Saturday, August 20, 2011

Perhaps They know Something You Don't

The Pew Research Center has issued a report showing that women are more likely than men to see the value of a college education. Men, says the report, are laggards. The implication is that women are more perceptive than men.


At a time when women surpass men by record numbers in college enrollment and completion, they also have a more positive view than men about the value higher education provides, according to a nationwide Pew Research Center survey. Half of all women who have graduated from a four-year college give the U.S. higher education system excellent or good marks for the value it provides given the money spent by students and their families; only 37% of male graduates agree. In addition, women who have graduated from college are more likely than men to say their education helped them to grow both personally and intellectually.


An article in Portfolio.com reviewing the report refers to another study from the Brookings Institute that finds that college is in fact an excellent investment .

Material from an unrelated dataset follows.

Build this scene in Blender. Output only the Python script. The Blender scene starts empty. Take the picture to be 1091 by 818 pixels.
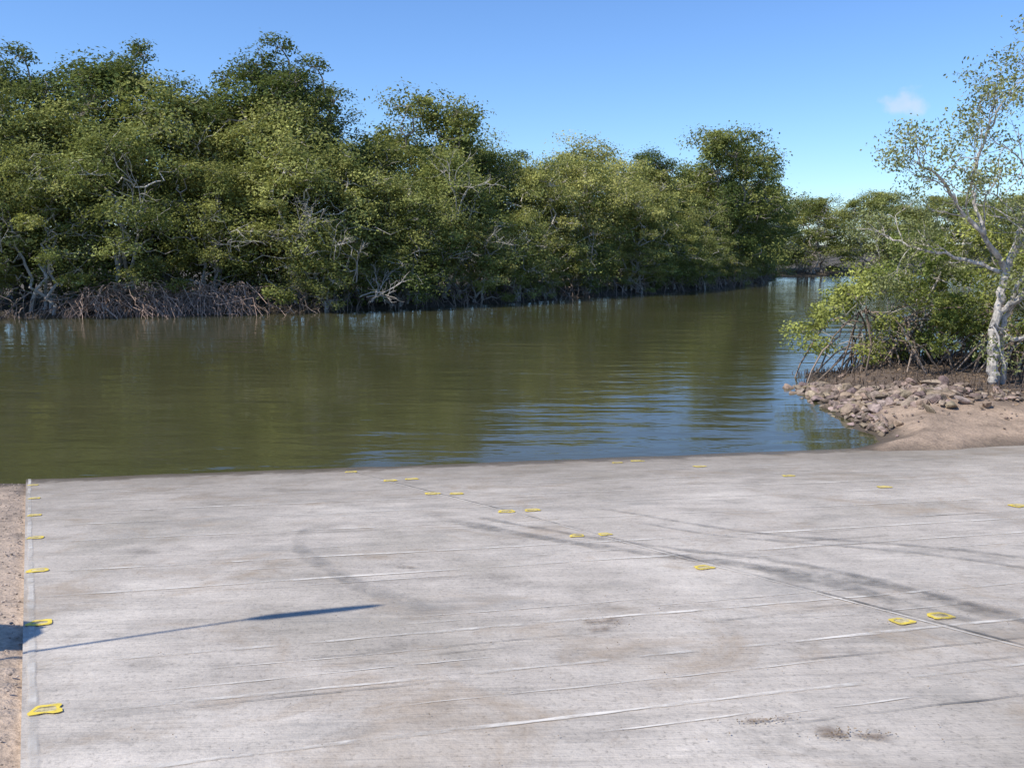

Why then, are men apparently so uninformed about the benefits of higher education? The Pew report provides part of the answer when it discloses that men are much more likely than women to pay for college by themselves. A good investment, it seems, is even better when it is paid for by somebody else.

Also, let us compare the career prospects of men and women with average degrees in the humanities or social sciences. Even without affirmative action, men who are bored by diversity training, professional development, all sorts of sensitisation and other rituals of the feminised corporation and bureaucracy are unlike to get very far if anywhere.

And perhaps men are more likely to grow by themselves.